(DATA PROVIDED):
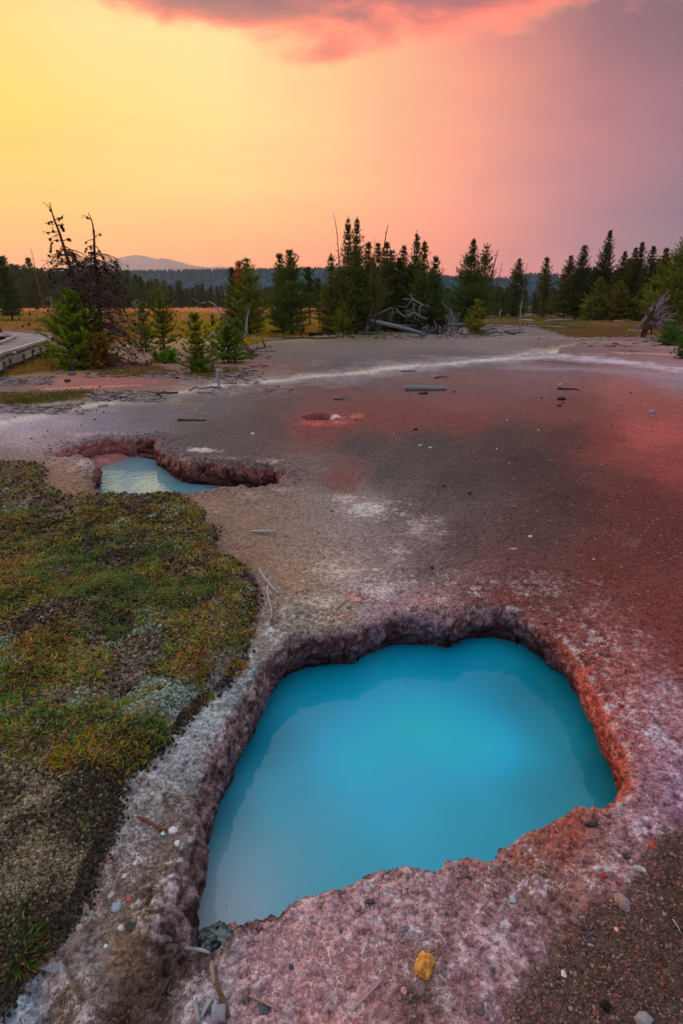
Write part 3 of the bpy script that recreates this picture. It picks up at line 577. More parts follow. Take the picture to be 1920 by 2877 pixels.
def crown(H, R, seed, base=0.06, whorls=22, per=6, col=(58, 82, 34), nl=0.12, nw=0.03, nn=14, shape=0.85, up=0.5, dz=0.12, tw=0.42, gap=0.0, droop=0.0, rtop=0.025):
    rs = np.random.RandomState(seed); tr = MB(); cr = MB()
    nk = 9; zt = np.linspace(0, H, nk); lean = rs.randn(2) * 0.012 * H
    tx = lean[0] * (zt / H) ** 2 + rs.randn(nk) * 0.004 * H * (zt > 0); ty = lean[1] * (zt / H) ** 2
    tr.tube(np.stack([tx, ty, zt], 1), np.linspace(0.013 * H + 0.02, 0.006, nk), 7, lin((88, 72, 62)) * 0.8, 0.1, seed)
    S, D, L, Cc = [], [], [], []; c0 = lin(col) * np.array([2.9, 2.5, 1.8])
    for w in range(whorls):
        t = (w + rs.rand() * 0.6) / whorls; z = (base + (0.985 - base) * t) * H
        prof = max(0.0, (1 - t)) ** shape * min(1.0, 0.55 + 2.2 * t) + rtop * (1 - t * 0.6)
        a0 = rs.rand() * 6.28; npb = per + rs.randint(-1, 2)
        for b in range(npb):
            if rs.rand() < gap: continue
            a = a0 + 6.283 * b / npb + rs.randn() * 0.22; Lb = R * prof * rs.uniform(0.62, 1.18)
            if Lb < 0.05: continue
            e = math.radians(-12 + 62 * t + rs.randn() * 7) - droop
            x0 = np.interp(z, zt, tx); y0 = np.interp(z, zt, ty)
            s = np.linspace(0, 1, 5); hz = Lb * s * math.cos(e); vz = Lb * (s * math.sin(e) + up * 0.45 * s ** 2)
            P = np.stack([x0 + hz * math.cos(a), y0 + hz * math.sin(a), z + vz], 1)
            if Lb > 0.25: tr.tube(P, np.linspace(0.006 + 0.012 * Lb, 0.004, 5), 3, lin((84, 70, 60)) * 0.7)
            n_ = max(2, int(Lb / dz)); ss = np.linspace(0.22 if t < .8 else .05, 1.0, n_); bc = c0 * rs.uniform(0.7, 1.25)
            for q, s_ in enumerate(ss):
                p = np.array([np.interp(s_, s, P[:, k_]) for k_ in range(3)]); d = P[min(4, int(s_ * 4) + 1)] - P[min(3, int(s_ * 4))]; d = d / (np.linalg.norm(d) + 1e-9)
                if q == n_ - 1: dirs = [d]
                else:
                    sd_ = np.array([-math.sin(a), math.cos(a), 0]); dirs = [d * 0.6 + sd_ * 0.75 + np.array([0, 0, .25]), d * 0.6 - sd_ * 0.75 + np.array([0, 0, .25])]
                    if rs.rand() < 0.35: dirs.append(d * .4 + np.array([0, 0, .8]))
                for dd in dirs:
                    dd = dd + rs.randn(3) * 0.14; dd /= np.linalg.norm(dd)
                    l_ = min(tw * Lb * (1.15 - 0.55 * s_), 0.55) * rs.uniform(0.7, 1.2) + nl * 0.4
                    S.append(p); D.append(dd); L.append(l_); Cc.append(bc * rs.uniform(0.8, 1.2))
    S.append(np.array([tx[-1], ty[-1], H * 0.94])); D.append(np.array([0, 0, 1.])); L.append(H * 0.05); Cc.append(c0)
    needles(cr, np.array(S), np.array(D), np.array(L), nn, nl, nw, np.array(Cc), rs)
    return tr, cr
def height_for(px_top, py_top, py_base):
    y = at(960, py_base).y; k = (CY - py_top) / F; q = y * (k * CP - SP) / (CP + k * SP); dep = y * CP - q * SP
    return (px_top - CX) / F * dep, y, q + CH
def pine(px, pty, pby, hw, label, name='pine_tree', group=None, seed=None, cat='tree', **kw):
    x, y, H = height_for(px, pty, pby); z = float(gz(x, y)[0]) - 0.03; R = 1.52 * hw / F * (y * CP + CH * SP)
    global PS; PS += 1
    dsc = max(0.55, min(1.6, y / 26.0))
    d = dict(nl=0.085 * dsc + 0.03, nw=0.022 * dsc, nn=12, dz=max(0.07, 0.10 * dsc))
    if y < 22: d.update(nl=.075, nw=.017, nn=30, dz=.13, tw=.26)
    d.update(kw)
    if 22 < y < 50: d['shape'] = d.get('shape', .85) + .12; d['gap'] = d.get('gap', 0) + .07
    if y > 50: d.update(shape=d.get('shape', .85) + .25, gap=d.get('gap', 0) * .4, nn=18, per=8, whorls=int(d.get('whorls', 22) * 1.15), dz=.17); R *= .8
    tr, cr = crown(H - z, R, seed or PS, **d)
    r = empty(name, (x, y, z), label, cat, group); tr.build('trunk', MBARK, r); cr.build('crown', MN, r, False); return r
PS = 100
G1, G2, G3_, G4 = (70, 90, 28), (52, 72, 34), (40, 58, 34), (84, 92, 40)
pine(192, 826, 1036, 66, 'bushy bright green pine at the end of the boardwalk, the leftmost big one', whorls=20, per=8, col=(74, 98, 24), base=0.0, shape=0.62)
pine(278, 948, 1042, 30, 'low brownish olive pine shrub at the foot of the leaning dead trees', whorls=10, per=7, col=(88, 74, 30), base=0.0, shape=0.5)
pine(397, 852, 988, 34, 'slim sparse young pine just right of the drooping dead tree', whorls=13, per=6, col=G1, base=0.02, shape=0.6, gap=.15)
pine(447, 828, 995, 36, 'round headed young pine with a bare gap halfway up its trunk', whorls=15, per=7, col=(72, 86, 30), base=0.03, shape=0.35, gap=.22)
pine(547, 884, 1048, 42, 'young pine standing nearest to the upright grey stump', whorls=13, per=7, col=(80, 92, 28), base=0.02, shape=0.7, gap=.1)
pine(636, 918, 1020, 46, 'broad low pine bush beside the tangled driftwood root', whorls=10, per=8, col=(62, 90, 30), base=0.0, shape=0.45)
pine(482, 990, 1020, 14, 'small round bright green pine seedling, right of three', 'pine_seedling', 'pine seedlings on the bare flat', whorls=6, per=7, col=(64, 110, 28), base=0, shape=.4, cat='sapling')
pine(460, 994, 1018, 9, 'small pine seedling in the middle of a row of three', 'pine_seedling', 'pine seedlings on the bare flat', whorls=5, per=6, col=(74, 100, 34), base=0, shape=.4, cat='sapling')
pine(436, 990, 1016, 8, 'thin pine seedling, left of a row of three', 'pine_seedling', 'pine seedlings on the bare flat', whorls=6, per=5, col=(78, 104, 34), base=0, shape=.4, gap=.3, cat='sapling')
pine(556, 1020, 1050, 24, 'flat pine seedling spreading at the foot of the young pine', 'pine_seedling', 'pine seedlings on the bare flat', whorls=4, per=7, col=(58, 100, 34), base=0, shape=.3, cat='sapling')
pine(653, 752, 944, 28, 'dark green pine left of the rust red dead crown', whorls=20, per=7, col=G2, base=.03, shape=.6)
pine(668, 732, 936, 20, 'dead pine with a rust red crown between two green ones', 'dead_pine_tree', whorls=20, per=6, col=(130, 46, 34), base=.12, shape=.5, gap=.1)
pine(692, 728, 945, 44, 'tall olive pine right of the rust red dead crown', whorls=23, per=7, col=(72, 86, 36), base=.05, shape=.6)
pine(786, 712, 938, 34, 'left one of a close pair of tall pines before the meadow', whorls=24, per=7, col=G2, base=.05, shape=.65)
pine(815, 705, 942, 44, 'right one of a close pair of tall pines before the meadow', whorls=25, per=7, col=G2, base=.08, shape=.6)
pine(869, 755, 916, 22, 'small dark pine with a bare lower trunk in the meadow', whorls=16, per=6, col=G3_, base=.36, shape=.4, gap=.1)
pine(896, 783, 913, 15, 'thin narrow pine in the meadow with a bare charred stem', whorls=14, per=5, col=G3_, base=.3, shape=.6)
pine(930, 714, 938, 34, 'pine at the left edge of the tall central grove', whorls=22, per=7, col=(66, 76, 38), base=.02, shape=.75)
pine(980, 604, 936, 50, 'tallest pine of the central grove, left of its twin tops', whorls=32, per=7, col=(60, 72, 36), base=.04, shape=1.05, dz=.16)
pine(1003, 604, 938, 52, 'tallest pine of the central grove, right of its twin tops', whorls=32, per=7, col=(58, 70, 36), base=.04, shape=1.05, dz=.16)
pine(1036, 678, 936, 40, 'broad pine just right of the twin topped pair', whorls=24, per=7, col=(64, 70, 38), base=.03, shape=.7)
pine(962, 850, 940, 27, 'small light green pine in front of the central grove', whorls=11, per=7, col=(86, 104, 32), base=0, shape=.6)
pine(1067, 683, 926, 30, 'slim pine left of the leaning dark snag in the grove', whorls=24, per=6, col=G2, base=.05, shape=.65)
pine(1087, 680, 930, 38, 'pine right beside the leaning dark snag in the grove', whorls=24, per=7, col=(58, 66, 36), base=.04, shape=.7)
pine(1103, 703, 920, 32, 'round shouldered pine above the hanging grey twigs', whorls=22, per=7, col=(56, 64, 38), base=.05, shape=.6)
pine(1137, 690, 926, 30, 'narrow pine standing above the antler shaped dead branches', whorls=24, per=6, col=G3_, base=.05, shape=.6)
pine(1174, 647, 930, 42, 'tall pointed pine right of the middle of the grove', whorls=29, per=7, col=(54, 70, 36), base=.04, shape=1.05, dz=.15)
pine(1196, 678, 934, 34, 'pine leaning on the tall pointed one from the right', whorls=25, per=7, col=G2, base=.04, shape=.75)
pine(1230, 718, 936, 34, 'dark pine closing the right end of the central grove', whorls=22, per=7, col=(44, 66, 36), base=.03, shape=.75)
pine(1332, 669, 918, 54, 'wide tall pine standing alone right of the grove', whorls=28, per=8, col=(46, 66, 32), base=.03, shape=1.05, dz=.16)
pine(1367, 691, 914, 25, 'narrow pine close beside the wide lone pine', whorls=24, per=6, col=G2, base=.1, shape=.35, gap=.12)
pine(1343, 845, 940, 28, 'small yellow green pine in front of the fallen log end', whorls=11, per=7, col=(84, 92, 32), base=0, shape=.75)
pine(1243, 876, 934, 12, 'tiny light green pine behind the root tangle', 'pine_seedling', whorls=6, per=6, col=(80, 110, 30), base=0, shape=.5, cat='sapling')
pine(1461, 729, 888, 24, 'lone high crowned pine with ragged top, left of two', whorls=18, per=6, col=(50, 60, 32), base=.3, shape=.35, gap=.22, dz=.2)
pine(1541, 723, 893, 19, 'thin high crowned pine leaning right, right of two', whorls=18, per=6, col=(58, 62, 34), base=.32, shape=.35, gap=.25, dz=.2)
pine(1606, 718, 896, 40, 'pine at the left end of the dense right hand forest', whorls=22, per=6, col=(56, 64, 34), base=.05, shape=.55, gap=.1, dz=.2)
pine(1642, 687, 896, 38, 'second tall pine from the left in the right hand forest', whorls=24, per=6, col=(48, 58, 32), base=.06, shape=.5, gap=.1, dz=.2)
pine(1689, 779, 901, 42, 'broad pale olive pine in front of the right hand forest', whorls=18, per=8, col=(68, 78, 36), base=.02, shape=.8, dz=.18)
pine(1713, 645, 896, 38, 'tallest pine of the right hand forest, leaning right', whorls=28, per=6, col=(40, 54, 32), base=.05, shape=.55, gap=.08, dz=.2)
pine(1758, 705, 898, 34, 'shorter pine right of the tallest in the right hand forest', whorls=22, per=6, col=(54, 60, 32), base=.05, shape=.6, dz=.2)
pine(1789, 694, 896, 36, 'dense pine left of the twin tipped pine on the right', whorls=23, per=7, col=(62, 66, 34), base=.05, shape=.6, dz=.2)
pine(1808, 678, 898, 30, 'twin tipped pine in the middle of the right hand forest', whorls=24, per=6, col=(50, 58, 32), base=.05, shape=.5, gap=.1, dz=.2)
pine(1841, 691, 900, 28, 'airy pine with sky showing through, on the right', whorls=20, per=5, col=(46, 58, 32), base=.1, shape=.45, gap=.25, dz=.2)
pine(1877, 696, 905, 40, 'dense slanting pine near the right edge', whorls=24, per=7, col=(66, 74, 32), base=.04, shape=.6, dz=.2)
pine(1938, 655, 925, 62, 'large yellowish green pine cut by the right edge', whorls=26, per=8, col=(66, 80, 32), base=.05, shape=.75, dz=.16)
pine(1895, 925, 968, 34, 'low dark pine bush beside the uprooted trunk', 'pine_shrub', whorls=6, per=9, col=(44, 76, 30), base=0, shape=.35, cat='shrub')
pine(1928, 950, 1006, 22, 'green pine bush at the right edge below the uprooted trunk', 'pine_shrub', whorls=7, per=8, col=(46, 78, 32), base=0, shape=.4, cat='shrub')
pine(1820, 800, 903, 40, 'full green pine filling the gap left of the white snag', whorls=18, per=7, col=(66, 72, 32), base=0.0, shape=.6, dz=.2)
pine(1745, 790, 902, 36, 'olive pine low in the right hand forest behind the grass', whorls=18, per=7, col=(74, 76, 34), base=0.0, shape=.6, dz=.2)
pine(2, 720, 905, 34, 'tall dark pine cut by the left edge of the view', whorls=20, per=6, col=G3_, base=.1, shape=.7)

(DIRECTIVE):
Each line from the one bearing "nw, np.array(Cc), rs)" through the one bearing "tr, cr = crown(H - z, R, seed or PS, **d)" is to be duplicated without change; all remaining lines are to be left out.

(EXERCISE RESPONSE):
    needles(cr, np.array(S), np.array(D), np.array(L), nn, nl, nw, np.array(Cc), rs)
    return tr, cr
def height_for(px_top, py_top, py_base):
    y = at(960, py_base).y; k = (CY - py_top) / F; q = y * (k * CP - SP) / (CP + k * SP); dep = y * CP - q * SP
    return (px_top - CX) / F * dep, y, q + CH
def pine(px, pty, pby, hw, label, name='pine_tree', group=None, seed=None, cat='tree', **kw):
    x, y, H = height_for(px, pty, pby); z = float(gz(x, y)[0]) - 0.03; R = 1.52 * hw / F * (y * CP + CH * SP)
    global PS; PS += 1
    dsc = max(0.55, min(1.6, y / 26.0))
    d = dict(nl=0.085 * dsc + 0.03, nw=0.022 * dsc, nn=12, dz=max(0.07, 0.10 * dsc))
    if y < 22: d.update(nl=.075, nw=.017, nn=30, dz=.13, tw=.26)
    d.update(kw)
    if 22 < y < 50: d['shape'] = d.get('shape', .85) + .12; d['gap'] = d.get('gap', 0) + .07
    if y > 50: d.update(shape=d.get('shape', .85) + .25, gap=d.get('gap', 0) * .4, nn=18, per=8, whorls=int(d.get('whorls', 22) * 1.15), dz=.17); R *= .8
    tr, cr = crown(H - z, R, seed or PS, **d)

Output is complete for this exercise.